Making it clear and easy to provide feedback and evaluate the correct skills in each stage of the interview will not only help streamline the process of writing the review, but it will also help remove unconscious bias.
Review and improve the hiring process as you go
When setting up a hiring process, you must be able to learn and improve the process by gathering feedback from candidates and interviewers. The hiring process should be a living thing that can evolve and adapt, especially the first time it is being used.
It is important to gather feedback from candidates that can inform the general format of the interview process, each stage of it, and even the interviewers. Keep an eye out for feedback from any underrepresented candidate because it might help you make your hiring process even more inclusive.

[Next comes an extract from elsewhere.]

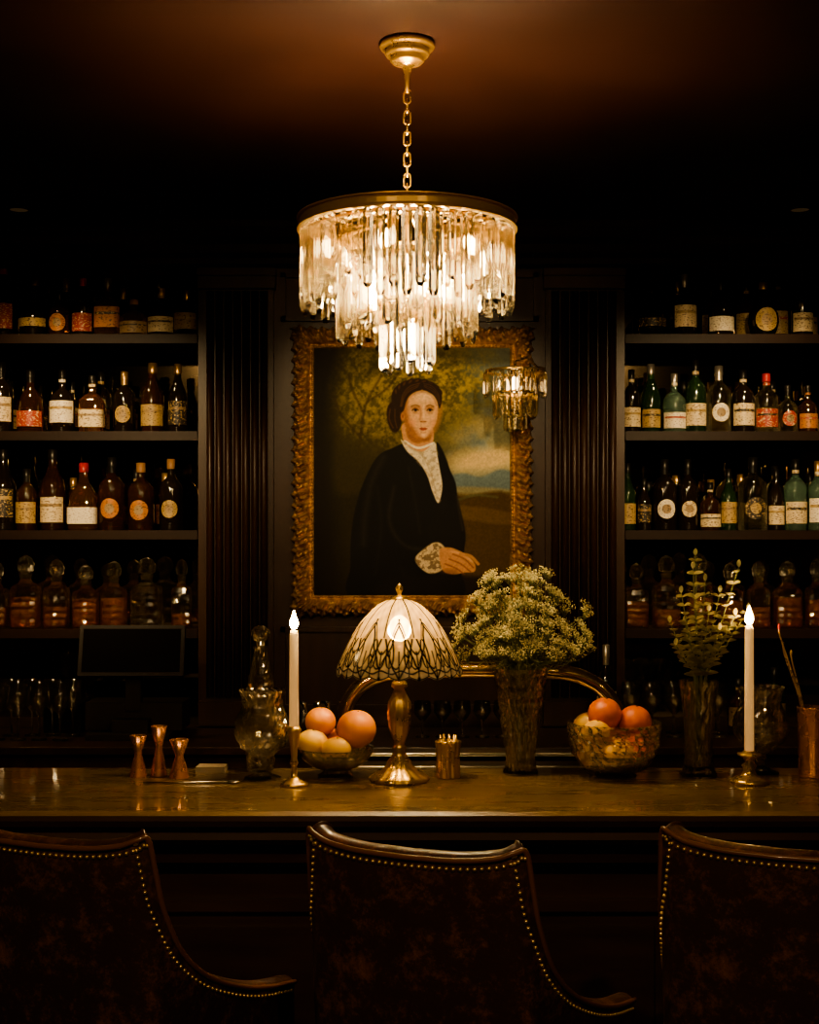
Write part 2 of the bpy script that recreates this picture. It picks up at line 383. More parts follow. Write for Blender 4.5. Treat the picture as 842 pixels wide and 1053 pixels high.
    lay((248,214,172),stroke([(435.4,415),(436.0,429.5)],1.4,1.8)*.7)
    lay((158,96,62),ell(435,432.8,3.3,.9,0,1.1)*.75)
    lay((114,64,42),ell(433,432.8,.7,.5,0,.9)*.8); lay((114,64,42),ell(437.3,432.8,.7,.5,0,.9)*.8)
    lay((166,84,66),poly([(431.2,439.9),(433.4,438.7),(435.2,439.2),(437,438.7),(439.4,439.9),(437.4,441.6),(435.2,442.1),(433,441.6)],1.2,False))
    lay((112,52,42),stroke([(431.2,440.1),(435.2,440.3),(439.3,440.0)],.5,.8)*.85)
    lay((168,110,72),stroke([(433,443.9),(435.4,444.3),(437.6,443.9)],.9,1.4)*.55)
    # lace cuff, hands
    lay((205,185,150),poly([(427,574),(434,566),(446,558),(455,560),(461,572),(455,586),(442,590),(431,583)],1.5))
    lay((90,72,52),poly([(427,574),(446,558),(461,572),(455,586),(442,590),(431,583)],1.2)*np.clip((n3-.47)*9,0,1)*.7)
    lay((196,142,100),poly([(452,566),(462,563),(474,567),(483,573),(489,581),(488,588),(478,589),(466,591),(455,586)],1.2))
    for pts in ([(466,570),(478,575),(487,584)],[(462,575),(474,580),(484,588)],[(458,580),(470,585),(478,591)]):
        lay((128,76,46),stroke(pts,1.3,1)*.8)
    lay((222,174,128),stroke([(464,567),(476,570),(486,578)],2,1.5)*.7)
    lay((190,138,96),stroke([(474,570),(484,572),(492,580)],3.2,1))
    lay((120,78,48),ell(462,588,9,3,0,1)*.5)
    lay((22,17,12),poly([(395,596),(440,592),(480,592),(530,600),(530,620),(395,620)],5)*.75)
    img=img*(.90+.20*vn(1.6,50,2))[...,None]
    lin=np.clip(img,0,1)**2.2
    sx=1.0/252.3
    px=(X-424)*sx; pz=-(Y-484.5)*sx
    vs=np.stack([px,np.zeros_like(px),pz],-1).reshape(-1,3)
    idx=np.arange(W*Hh).reshape(Hh,W)
    q=np.stack([idx[1:,:-1],idx[1:,1:],idx[:-1,1:],idx[:-1,:-1]],-1).reshape(-1,4)
    me=bpy.data.meshes.new('canvas'); me.from_pydata(vs.tolist(),[],q.tolist())
    at=me.color_attributes.new('Paint','FLOAT_COLOR','POINT')
    rgba=np.concatenate([lin.reshape(-1,3),np.ones((W*Hh,1))],1).astype(np.float32)
    at.data.foreach_set('color',rgba.ravel())
    m,nt,bs=nmat('oil_paint'); a=nt.nodes.new('ShaderNodeVertexColor'); a.layer_name='Paint'
    nt.links.new(a.outputs[0],bs.inputs['Base Color']); bs.inputs['Roughness'].default_value=.55; bs.inputs['Specular IOR Level'].default_value=.15
    me.materials.append(m); o=bpy.data.objects.new('canvas',me); bpy.context.collection.objects.link(o); return o
pe=bpy.data.objects.new('framed_portrait_painting',None); bpy.context.collection.objects.link(pe)
pe.location=((424-421)/252.3,5.62,1.7+(560-484.5)/252.3)
cv=painting(); cv.parent=pe; cv.location=(0,-.035,0)
GOLD=mk('gilded_frame',(.62,.37,.11),.34,metal=.5,var=(30,(.20,.10,.032),.42,.68),bump=(60,.3,.002))
b=MB()
ow,oh,iw,ih=.492,.592,.398,.502
def frame_side(cw,ch,vert,sgn):
    NU=360 if not vert else 430; NV=26
    vs=[]
    for i in range(NU+1):
        t=-1+2*i/NU
        for j in range(NV+1):
            v=j/NV
            hx=iw+(ow-iw)*v; hz=ih+(oh-ih)*v
            L=(hz if vert else hx); u=t*L; other=(hx if vert else hz)*sgn
            h=.028+.018*math.exp(-((v-.12)/.06)**2)+.045*math.sin(pi*min(1,max(0,(v-.22)/.78)))**.7
            if v>.98: h=.0
            k=u/.046; ph=2*pi*k
            cv_=(v-.62)*5
            sw=math.sin(ph+2.4*math.cos(cv_*1.5))*math.cos(cv_*1.7+math.sin(ph*.5))
            leaf=math.cos(ph*2+3*v*pi)*.5
            amp=.020*math.exp(-((v-.62)/.3)**2)
            h+=amp*(sw+leaf)*(1 if v<.98 else 0)
            if .1<v<.16: h+=.004*math.cos(2*pi*u/.014)
            dcn=(L-abs(u)); h+=.022*math.exp(-(dcn/.07)**2)*math.exp(-((v-.6)/.3)**2)*(1+.6*math.cos(dcn*160))*(1 if v<.98 else 0)
            h+=.014*math.exp(-(u/.06)**2)*math.exp(-((v-.6)/.3)**2)*(1+.5*math.cos(u*180))*(1 if v<.98 else 0)
            if v>.85:
                other+=sgn*(.006*math.cos(ph)+.004*math.cos(ph*2.0+1)+.010*math.exp(-(dcn/.06)**2))*(v-.85)/.15
            vs.append((other,-h,u) if vert else (u,-h,other))
    fs=[]
    for i in range(NU):
        for j in range(NV):
            a=i*(NV+1)+j; f=(a,a+1,a+NV+2,a+NV+1)
            flip=(sgn>0)
            if vert: flip=not flip
            fs.append(f if not flip else f[::-1])
    b.add(vs,fs,0,True)
for vert in (False,True):
    for sg in (-1,1): frame_side(ow,oh,vert,sg)
b.box(-.46,.46,-.03,0,-.56,.56)
b.obj('gilt_frame',[GOLD],parent=pe)

# ------------------------------------------------------------------ chandelier
def crystal(mb,x,y,z,L,wd,ang,mi=0):
    M=Matrix.Translation((x,y,z))@Matrix.Rotation(ang,4,'Z')
    n=4 ; vs=[];prof=[(.3,0),(1,-.06),(1,-.93),(.45,-1)]
    for r,t in prof:
        for k in range(n):
            a=2*pi*k/n+pi/2; vs.append((r*wd*.5*math.cos(a),r*wd*.40*math.sin(a),t*L))
    fs=[tuple(range(n))]
    for i in range(3):
        for k in range(n): fs.append((i*n+k,(i+1)*n+k,(i+1)*n+(k+1)%n,i*n+(k+1)%n))
    fs.append(tuple(3*n+k for k in range(n))[::-1])
    mb.add(vs,fs,mi,False,M)
def ring(mb,r,z,h,t,mi=0,n=72,at=(0,0)):
    mb.lathe([(r-t,z-h/2),(r,z-h/2),(r+t*.5,z-h/4),(r+t*.5,z+h/4),(r,z+h/2),(r-t,z+h/2),(r-t,z-h/2)],n,mi,False,at=(at[0],at[1],0))
ce=bpy.data.objects.new('crystal_chandelier',None); bpy.context.collection.objects.link(ce); ce.location=(-.006,3.5,0)
b=MB()
b.lathe([(0,2.99),(.069,2.99),(.072,2.982),(.068,2.974),(.056,2.970),(.058,2.962),(.054,2.955),(.042,2.951),(.044,2.943),(.038,2.937),(.020,2.933),(.012,2.926),(.008,2.91),(.006,2.895),(.005,2.86),(0,2.86)],40,3)
zt=2.87;i=0
while zt>2.60:
    L=.036; pts=[]
    for k in range(16):
        a=2*pi*k/16; px=.0085*math.cos(a); pz=(L/2-.008)*(1 if math.sin(a)>0 else -1)*min(1,abs(math.sin(a))*3)*1.0+.008*math.sin(a)
        p=(px,0,pz) if i%2==0 else (0,px,pz); pts.append((p[0],p[1],p[2]+zt-L/2))
    b.tube(pts,.0024,6,0,True); zt-=.027;i+=1
b.lathe([(0,2.61),(.008,2.605),(.010,2.59),(.022,2.58),(.028,2.565),(.02,2.555),(.012,2.54),(.012,2.30),(.03,2.29),(.03,2.28),(0,2.275)],24,0)
b.lathe([(0,2.275),(.009,2.272),(.016,2.25),(.017,2.23),(.008,2.20),(0,2.185)],16,1)
ring(b,.274,2.520,.026,.008,2); ring(b,.277,2.535,.006,.014,2); ring(b,.277,2.506,.004,.012,2); ring(b,.235,2.505,.012,.006); ring(b,.175,2.425,.014,.006); ring(b,.15,2.42,.012,.005); ring(b,.068,2.325,.012,.005,n=32)
for k in range(6):
    a=2*pi*k/6+.3
    b.tube([(0,0,2.565),(.12*math.cos(a),.12*math.sin(a),2.535),(.266*math.cos(a),.266*math.sin(a),2.525)],.004,8,0)
    b.tube([(.172*math.cos(a),.172*math.sin(a),2.425),(.2*math.cos(a),.2*math.sin(a),2.528)],.003,6,0)
    b.tube([(.066*math.cos(a),.066*math.sin(a),2.325),(.15*math.cos(a),.15*math.sin(a),2.42)],.003,6,0)
    for rr,z0,ao in ((.105,2.30,.5),(.205,2.40,.0)):
        cx,cy=rr*math.cos(a+ao),rr*math.sin(a+ao)
        if rr<.15: b.tube([(0,0,2.33),(cx*.6,cy*.6,2.31),(cx,cy,2.30)],.004,8,0)
        else: b.tube([(cx,cy,z0),(cx*1.02,cy*1.02,2.528)],.0025,6,0)
        b.lathe([(0,z0),(.010,z0),(.010,z0+.022),(0,z0+.022)],12,0,at=(cx,cy,0))
        if rr<.15: b.lathe([(0,z0+.022),(.009,z0+.024),(.016,z0+.042),(.015,z0+.057),(.007,z0+.078),(0,z0+.090)],14,1,at=(cx,cy,0))
        else: b.lathe([(0,z0+.022),(.006,z0+.024),(.010,z0+.038),(.009,z0+.050),(.004,z0+.066),(0,z0+.075)],14,1,at=(cx,cy,0))
b.obj('chandelier_frame',[BRASS,BULB,BRASSS,CANO],parent=ce)
b=MB()
for (r,z,L,N,wd) in [(.266,2.508,.215,52,.027),(.238,2.50,.160,40,.026),(.173,2.42,.200,34,.027),(.140,2.415,.15,18,.026),(.062,2.32,.180,13,.028)]:
    for k in range(N):
        a=2*pi*k/N; l=L*(1 if k%2 else .90)
        crystal(b,r*math.cos(a),r*math.sin(a),z,l,wd,a+pi/2+random.uniform(-.45,.45))
b.obj('crystal_prisms',[CRYSTAL],parent=ce)
for k in range(6):
    a=2*pi*k/6+.8; light('chandelier_bulb_light','POINT',(.105*math.cos(a),.105*math.sin(a),2.40),29,WARM,.02,parent=ce)
light('chandelier_lower_light','POINT',(0,0,2.17),10,WARM,.02,parent=ce)
# ghost reflection of a chandelier over the frame, built as lit crystal tiers
b=MB()
for (r,z,L,N) in [(.118,2.385,.10,24),(.08,2.30,.10,16),(.04,2.22,.07,9)]:
    ring(b,r,z+.004,.01,.004,1,36)
    for k in range(N):
        a=2*pi*k/N; crystal(b,r*math.cos(a),r*math.sin(a),z,L*(1 if k%2 else .9),.022,a+pi/2,0)
for k in range(4):
    a=pi/2*k; b.tube([(0,0,2.41),(.118*math.cos(a),.118*math.sin(a),2.388)],.003,6,1); b.tube([(.08*math.cos(a),.08*math.sin(a),2.304),(0,0,2.41)],.0025,6,1)
    b.tube([(.04*math.cos(a),.04*math.sin(a),2.224),(0,0,2.30)],.0025,6,1)
b.tube([(0,0,2.28),(0,0,2.43),(.05,.04,2.45),(.115,.18,2.42),(.115,.195,2.40)],.006,8,1)
b.lathe([(0,0),(.035,0),(.035,.01),(0,.012)],20,1,M=Matrix.Translation((.115,.198,2.40))@Matrix.Rotation(pi/2,4,'X'))
b.lathe([(0,2.30),(.01,2.31),(.016,2.33),(.012,2.36),(0,2.375)],10,2)
b.obj('chandelier_ghost',[CRYSTAL,BRASS,emit('ghost_bulb',(1,.66,.3),28)],(.42,5.42,0))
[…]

It’s equally valuable to get feedback from any interviewers that take part in the process. Look for feedback around time investment for each stage; if a specific stage is taking way too long to prepare for and submit feedback, it’s a sign that the stage needs another iteration. Other valuable feedback includes the quality of the questions, if they feel they can evaluate the candidate fairly with the process, or if they had enough time to complete the interview.
Setting up an interview process will take a lot of initial effort, time, and yes, some pain. But this investment will pay off over and over again, with every role you have to hire for.